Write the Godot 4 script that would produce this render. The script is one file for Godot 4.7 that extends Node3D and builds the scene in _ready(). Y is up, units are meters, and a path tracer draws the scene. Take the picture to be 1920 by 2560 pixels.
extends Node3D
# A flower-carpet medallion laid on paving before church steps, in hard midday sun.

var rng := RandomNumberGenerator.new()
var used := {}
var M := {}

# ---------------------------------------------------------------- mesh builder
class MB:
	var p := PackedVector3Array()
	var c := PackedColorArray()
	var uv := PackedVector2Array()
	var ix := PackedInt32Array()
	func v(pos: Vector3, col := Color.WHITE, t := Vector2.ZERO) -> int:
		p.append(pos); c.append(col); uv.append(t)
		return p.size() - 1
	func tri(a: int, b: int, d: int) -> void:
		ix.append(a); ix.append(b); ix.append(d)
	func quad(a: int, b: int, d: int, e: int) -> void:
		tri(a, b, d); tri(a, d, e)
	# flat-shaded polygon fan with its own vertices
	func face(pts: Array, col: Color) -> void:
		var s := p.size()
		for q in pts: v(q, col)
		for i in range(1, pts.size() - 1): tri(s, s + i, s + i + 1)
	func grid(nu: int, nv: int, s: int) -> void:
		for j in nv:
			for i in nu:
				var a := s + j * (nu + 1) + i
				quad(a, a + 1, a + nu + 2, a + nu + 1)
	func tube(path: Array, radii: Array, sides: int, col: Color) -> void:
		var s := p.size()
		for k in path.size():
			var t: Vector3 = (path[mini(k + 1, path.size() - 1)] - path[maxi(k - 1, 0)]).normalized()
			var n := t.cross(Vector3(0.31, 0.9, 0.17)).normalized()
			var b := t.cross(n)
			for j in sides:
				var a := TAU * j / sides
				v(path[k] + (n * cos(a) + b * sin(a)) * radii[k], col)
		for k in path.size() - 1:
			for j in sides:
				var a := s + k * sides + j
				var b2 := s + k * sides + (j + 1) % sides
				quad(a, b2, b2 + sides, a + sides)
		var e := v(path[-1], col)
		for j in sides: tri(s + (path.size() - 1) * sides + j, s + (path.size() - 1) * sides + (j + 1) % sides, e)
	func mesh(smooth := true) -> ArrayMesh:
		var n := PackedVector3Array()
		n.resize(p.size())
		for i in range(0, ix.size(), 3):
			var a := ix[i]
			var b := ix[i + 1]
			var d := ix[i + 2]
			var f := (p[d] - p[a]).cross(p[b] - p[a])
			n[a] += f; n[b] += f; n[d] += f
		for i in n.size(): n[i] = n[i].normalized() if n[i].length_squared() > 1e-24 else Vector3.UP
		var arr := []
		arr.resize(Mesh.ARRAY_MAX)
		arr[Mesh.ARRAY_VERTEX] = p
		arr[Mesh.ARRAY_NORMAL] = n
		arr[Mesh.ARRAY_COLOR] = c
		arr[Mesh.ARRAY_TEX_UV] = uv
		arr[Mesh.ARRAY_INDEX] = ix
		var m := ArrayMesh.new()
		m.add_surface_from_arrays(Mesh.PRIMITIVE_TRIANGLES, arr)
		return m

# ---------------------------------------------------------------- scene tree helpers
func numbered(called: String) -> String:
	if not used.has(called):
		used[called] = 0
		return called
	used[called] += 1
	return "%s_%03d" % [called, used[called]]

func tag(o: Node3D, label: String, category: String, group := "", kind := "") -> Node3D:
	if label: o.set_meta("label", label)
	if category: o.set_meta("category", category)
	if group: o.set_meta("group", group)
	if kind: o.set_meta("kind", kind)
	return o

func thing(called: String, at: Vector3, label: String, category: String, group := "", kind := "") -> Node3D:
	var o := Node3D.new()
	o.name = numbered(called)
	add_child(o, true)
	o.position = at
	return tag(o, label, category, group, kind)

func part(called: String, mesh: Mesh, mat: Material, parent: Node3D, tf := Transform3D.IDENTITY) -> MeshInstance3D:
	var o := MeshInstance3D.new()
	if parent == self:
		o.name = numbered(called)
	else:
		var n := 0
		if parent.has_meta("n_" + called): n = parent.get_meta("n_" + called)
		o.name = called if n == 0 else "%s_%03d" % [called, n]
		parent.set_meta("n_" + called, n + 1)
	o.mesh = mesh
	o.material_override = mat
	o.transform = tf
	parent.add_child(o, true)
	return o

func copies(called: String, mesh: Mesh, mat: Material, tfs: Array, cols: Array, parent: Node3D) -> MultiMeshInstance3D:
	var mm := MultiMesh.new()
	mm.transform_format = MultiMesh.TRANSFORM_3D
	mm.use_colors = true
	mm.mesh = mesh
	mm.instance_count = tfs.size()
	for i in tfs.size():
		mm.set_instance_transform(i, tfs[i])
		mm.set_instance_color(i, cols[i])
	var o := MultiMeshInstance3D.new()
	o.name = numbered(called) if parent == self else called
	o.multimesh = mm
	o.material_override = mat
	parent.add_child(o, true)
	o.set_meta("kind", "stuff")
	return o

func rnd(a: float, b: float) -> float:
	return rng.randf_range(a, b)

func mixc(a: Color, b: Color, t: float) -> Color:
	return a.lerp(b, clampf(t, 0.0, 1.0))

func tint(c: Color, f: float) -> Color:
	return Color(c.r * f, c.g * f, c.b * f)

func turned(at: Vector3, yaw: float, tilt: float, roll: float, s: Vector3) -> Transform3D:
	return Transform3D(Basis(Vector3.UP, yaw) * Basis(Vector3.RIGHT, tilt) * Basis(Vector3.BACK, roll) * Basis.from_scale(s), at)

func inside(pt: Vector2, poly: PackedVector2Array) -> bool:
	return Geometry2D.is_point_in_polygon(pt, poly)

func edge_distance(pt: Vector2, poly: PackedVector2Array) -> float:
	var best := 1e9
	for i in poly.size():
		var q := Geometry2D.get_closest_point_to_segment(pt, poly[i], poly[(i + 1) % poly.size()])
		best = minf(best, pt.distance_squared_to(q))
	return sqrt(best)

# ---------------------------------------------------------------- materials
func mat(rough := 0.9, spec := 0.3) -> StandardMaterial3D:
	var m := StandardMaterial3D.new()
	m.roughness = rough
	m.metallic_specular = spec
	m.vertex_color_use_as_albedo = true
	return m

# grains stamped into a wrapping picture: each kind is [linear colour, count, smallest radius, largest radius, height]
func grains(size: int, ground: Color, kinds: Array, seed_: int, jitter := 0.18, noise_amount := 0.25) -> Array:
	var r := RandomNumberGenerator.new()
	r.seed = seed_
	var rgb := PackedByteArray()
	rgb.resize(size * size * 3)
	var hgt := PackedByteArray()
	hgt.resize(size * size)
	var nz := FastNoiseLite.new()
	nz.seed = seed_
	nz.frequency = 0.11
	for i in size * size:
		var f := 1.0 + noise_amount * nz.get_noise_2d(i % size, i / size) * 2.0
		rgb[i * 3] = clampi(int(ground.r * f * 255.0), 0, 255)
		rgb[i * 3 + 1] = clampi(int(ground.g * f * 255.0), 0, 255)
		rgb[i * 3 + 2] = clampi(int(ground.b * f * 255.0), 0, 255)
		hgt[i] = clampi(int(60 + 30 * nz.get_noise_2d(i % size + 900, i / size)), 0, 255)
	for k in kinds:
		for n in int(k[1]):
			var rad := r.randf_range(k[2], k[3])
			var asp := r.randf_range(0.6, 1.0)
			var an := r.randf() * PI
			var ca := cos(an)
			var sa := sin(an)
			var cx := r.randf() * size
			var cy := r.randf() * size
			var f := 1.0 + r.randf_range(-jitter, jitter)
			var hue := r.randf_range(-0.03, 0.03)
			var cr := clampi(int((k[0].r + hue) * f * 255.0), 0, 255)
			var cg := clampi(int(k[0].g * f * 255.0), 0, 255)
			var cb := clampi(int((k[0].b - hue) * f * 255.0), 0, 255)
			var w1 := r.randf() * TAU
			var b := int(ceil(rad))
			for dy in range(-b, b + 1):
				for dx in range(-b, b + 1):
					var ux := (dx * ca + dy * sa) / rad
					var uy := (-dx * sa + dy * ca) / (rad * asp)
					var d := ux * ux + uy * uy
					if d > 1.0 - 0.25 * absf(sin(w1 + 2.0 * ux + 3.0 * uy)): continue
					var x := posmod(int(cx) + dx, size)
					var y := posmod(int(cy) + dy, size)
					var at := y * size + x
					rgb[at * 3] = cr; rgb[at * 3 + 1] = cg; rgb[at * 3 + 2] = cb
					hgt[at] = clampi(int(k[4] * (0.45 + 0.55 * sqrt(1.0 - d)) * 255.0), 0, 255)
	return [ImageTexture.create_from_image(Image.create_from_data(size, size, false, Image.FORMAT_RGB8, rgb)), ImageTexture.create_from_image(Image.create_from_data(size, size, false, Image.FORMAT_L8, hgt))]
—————
**TASK:** Write down again the exact lines running from the beginning of the data to the line containing "# A flower-carpet", with both ends included.

**ANSWER FOR THIS EXERCISE:**
Write the Godot 4 script that would produce this render. The script is one file for Godot 4.7 that extends Node3D and builds the scene in _ready(). Y is up, units are meters, and a path tracer draws the scene. Take the picture to be 1920 by 2560 pixels.
extends Node3D
# A flower-carpet medallion laid on paving before church steps, in hard midday sun.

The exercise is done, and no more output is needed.